== Information given ==

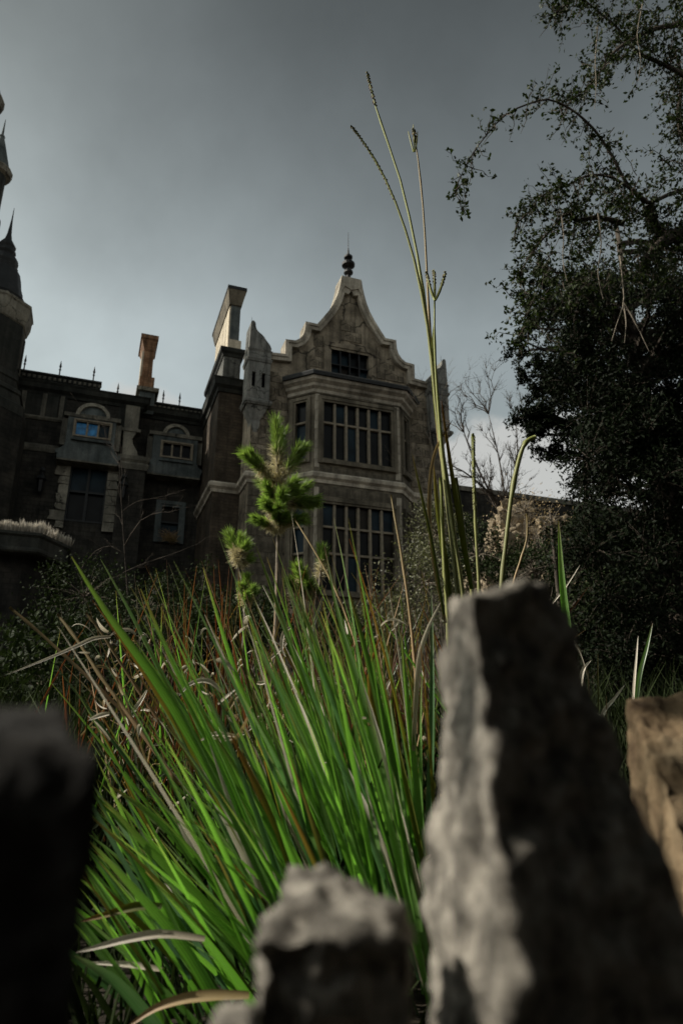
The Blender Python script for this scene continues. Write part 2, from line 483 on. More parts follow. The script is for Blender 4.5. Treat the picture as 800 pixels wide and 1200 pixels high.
def sweep(mb, path, prof, closed=False):
    """moulding: profile [(out, z)...] swept along a plan polyline with mitred corners"""
    n = len(path)
    V = [Vector(p) for p in path]
    rows = []
    for i in range(n):
        if closed or 0 < i < n - 1:
            d0 = (V[i] - V[i - 1]).normalized()
            d1 = (V[(i + 1) % n] - V[i]).normalized()
        elif i == 0:
            d0 = d1 = (V[1] - V[0]).normalized()
        else:
            d0 = d1 = (V[-1] - V[-2]).normalized()
        o0, o1 = Vector((-d0.y, d0.x)), Vector((-d1.y, d1.x))
        m = (o0 + o1)
        m = m / max(m.length_squared, 0.2) * 2
        rows.append([lo(V[i].x + m.x * o, V[i].y + m.y * o, z) for o, z in prof])
    k = len(prof)
    vs = [p for r in rows for p in r]
    fs = []
    for i in range(n if closed else n - 1):
        a, b = i * k, ((i + 1) % n) * k
        for j in range(k):
            fs.append((a + j, a + (j + 1) % k, b + (j + 1) % k, b + j))
    if not closed:
        fs += [tuple(range(k)), tuple(range((n - 1) * k, n * k))]
    mb.add(vs, fs)


def lathe(mb, prof, c=(0, 0), seg=12, rot=0.0):
    """profile [(r, z)...] round the vertical axis at local plan point c=(u, n)"""
    vs, fs = [], []
    k = len(prof)
    for i in range(seg):
        a = rot + 2 * math.pi * i / seg
        for r, z in prof:
            vs.append(lo(c[0] + r * math.cos(a), c[1] + r * math.sin(a), z))
    for i in range(seg):
        a, b = i * k, ((i + 1) % seg) * k
        for j in range(k - 1):
            fs.append((a + j, b + j, b + j + 1, a + j + 1))
    fs.append(tuple(i * k for i in range(seg)))
    fs.append(tuple(i * k + k - 1 for i in range(seg)))
    mb.add(vs, fs)


def tube(mb, pts, radii, sides=6, v0=0.0, v1=1.0):
    pts = [Vector(p) for p in pts]
    n = len(pts)
    if not hasattr(radii, '__len__'):
        radii = [radii] * n
    vs, fs, uv = [], [], []
    ref = Vector((0.31, 0.22, 0.92))
    for i, p in enumerate(pts):
        t = (pts[min(i + 1, n - 1)] - pts[max(i - 1, 0)])
        t = t.normalized() if t.length > 1e-9 else Vector((0, 0, 1))
        a = t.cross(ref)
        if a.length < 0.05:
            a = t.cross(Vector((1, 0, 0)))
        a.normalize()
        b = t.cross(a)
        for k in range(sides):
            an = 2 * math.pi * k / sides
            vs.append(p + (a * math.cos(an) + b * math.sin(an)) * radii[i])
            uv.append((k / sides, v0 + (v1 - v0) * i / max(n - 1, 1)))
    for i in range(n - 1):
        for k in range(sides):
            a, b = i * sides + k, i * sides + (k + 1) % sides
            fs.append((a, b, b + sides, a + sides))
    fs.append(tuple(range(sides)))
    fs.append(tuple(range((n - 1) * sides, n * sides)))
    mb.add(vs, fs, uv)


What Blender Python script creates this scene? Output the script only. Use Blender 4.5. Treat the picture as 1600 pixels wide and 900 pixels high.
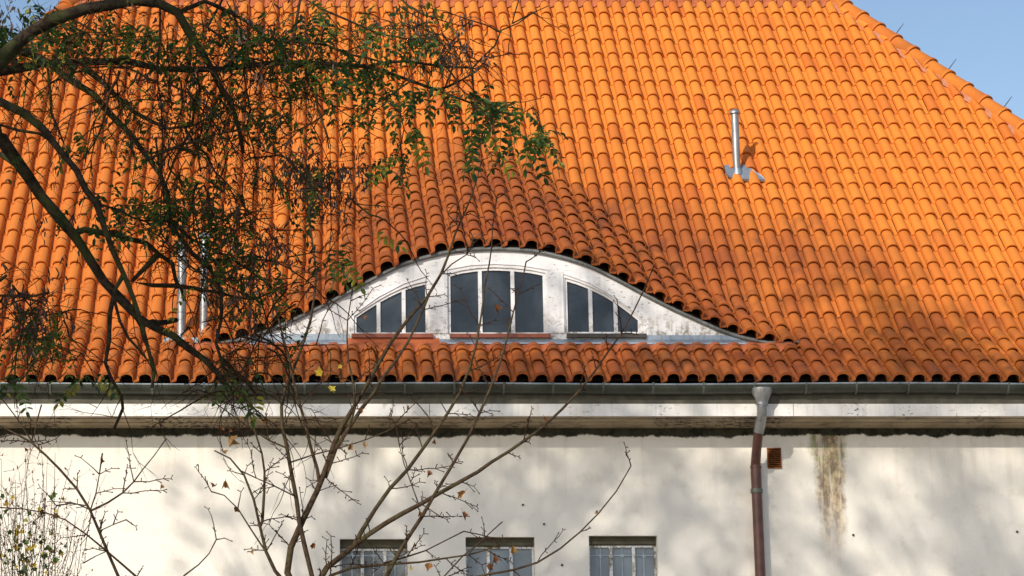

== Work to be completed ==
Single out each line of the records above with the string "Blender" in it, and copy it.

== Expected answer ==
The Blender Python script for this scene continues. Write part 2, from line 483 on. More parts follow. The script is for Blender 4.5. Treat the picture as 800 pixels wide and 1200 pixels high.
What Blender Python script creates this scene? Output the script only. Use Blender 4.5. Treat the picture as 1600 pixels wide and 900 pixels high.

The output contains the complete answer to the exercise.